→ **GIVEN EXERCISE**
Copy all lines in which the word "Blender" can be found.

→ **ENTRIES SHOWN**
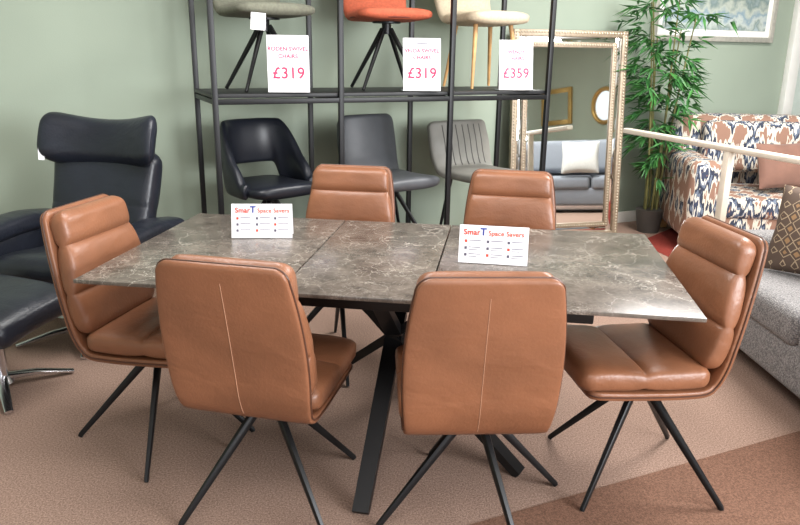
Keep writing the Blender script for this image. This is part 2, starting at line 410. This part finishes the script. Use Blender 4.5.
def place(root,x,y,yaw,basew,label,bs=(0,0),proto=False):
    r=root if proto else clone(root,(x,y,0),yaw)
    r.location=(x,y,0); r.rotation_euler=(0,0,yaw); r['label']=label
    for cc in r.children:
        if cc.name.startswith('swivel_base'):
            cc.rotation_euler=(0,0,basew-yaw)
            v=Matrix.Rotation(-yaw,3,'Z')@Vector((bs[0],bs[1],0)); cc.location=v
    return r
seats=[(-.425,2.21,R(-13),R(38),'tan leather dining chair turned slightly, seat under the table edge',(-.005,0)),
(.225,2.125,R(3),R(22),'tan leather dining chair with centre back seam, tucked in squarely',(.03,.01)),
(-.92,2.61,R(-103),R(5),'tan leather channel-back dining chair at table end by the recliner',(0,-.03)),
(.84,2.40,R(98),R(47),'tan leather channel-back dining chair beside the grey sofa',(.02,-.04)),
(-.29,3.36,R(172),R(10),'tan leather dining chair across table, before black tub chair',(0,0)),
(.50,3.28,R(170),R(30),'tan leather dining chair facing across table, near leaning mirror',(0,0))]
place(ch,*seats[0],proto=True)
for s_ in seats[1:]: place(ch,*s_)
# ------------------------------------------------------------------ shelf unit
SO=Vector((-1.03,4.06)); BAY=.734; DEP=.60; SZ=1.244
def SP(k,d,z): return (SO.x+WD.x*BAY*k-WN.x*d, SO.y+WD.y*BAY*k-WN.y*d, z)
su=empty('display_shelving',(SO.x,SO.y,0),WA,'tall black metal open shelving displaying chairs','shelving')
for k in range(4):
    for d in(0,DEP): box('upright',(.03,.03,2.3),(BAY*k,d,1.15),.002,2,M_black,su)
for z in(SZ,.20,2.28):
    box('shelf_board',(BAY*3+.03,DEP-.02,.022),(BAY*1.5,DEP/2,z-.014),.003,2,M_blackshelf,su)
    for d in(0,DEP): box('cross_rail',(BAY*3,.024,.03),(BAY*1.5,d,z-.045),.002,2,M_black,su)
    for k in range(4): box('side_rail',(.024,DEP-.03,.028),(BAY*k,DEP/2,z-.045),.002,2,M_black,su)
# ------------------------------------------------------------------ display chairs (face +Y local)
def leg4(parent,m,r=.27,h=.36,w=.02,seg=8,yaw0=45,name='leg'):
    for k in range(4):
        a=R(yaw0+90*k); sweep(name,[(.03*math.cos(a),.03*math.sin(a),h),(r*math.cos(a),r*math.sin(a),.004)],[w*1.3,w*.8],[w*1.5,w],seg,m,parent,n=4)
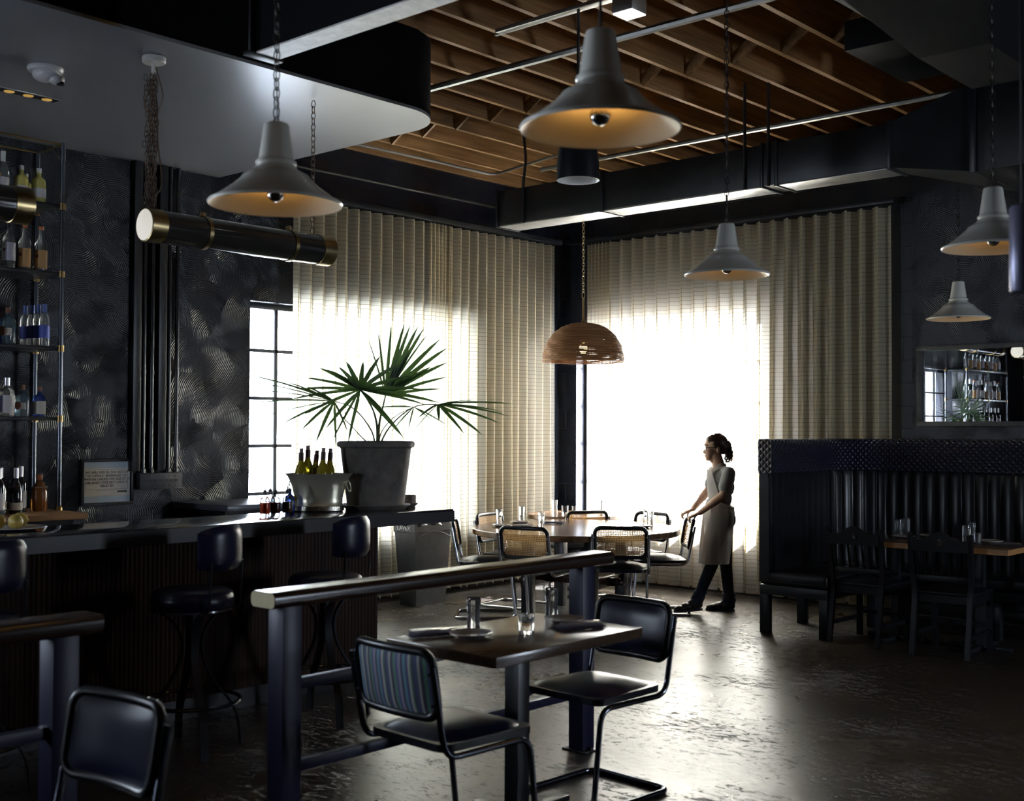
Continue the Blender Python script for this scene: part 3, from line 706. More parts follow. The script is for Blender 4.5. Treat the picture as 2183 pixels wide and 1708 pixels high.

→ **TASK RESULT**
Keep writing the Blender script for this image. This is part 2, starting at line 410. This part finishes the script. Use Blender 4.5.
Continue the Blender Python script for this scene: part 3, from line 706. More parts follow. The script is for Blender 4.5. Treat the picture as 2183 pixels wide and 1708 pixels high.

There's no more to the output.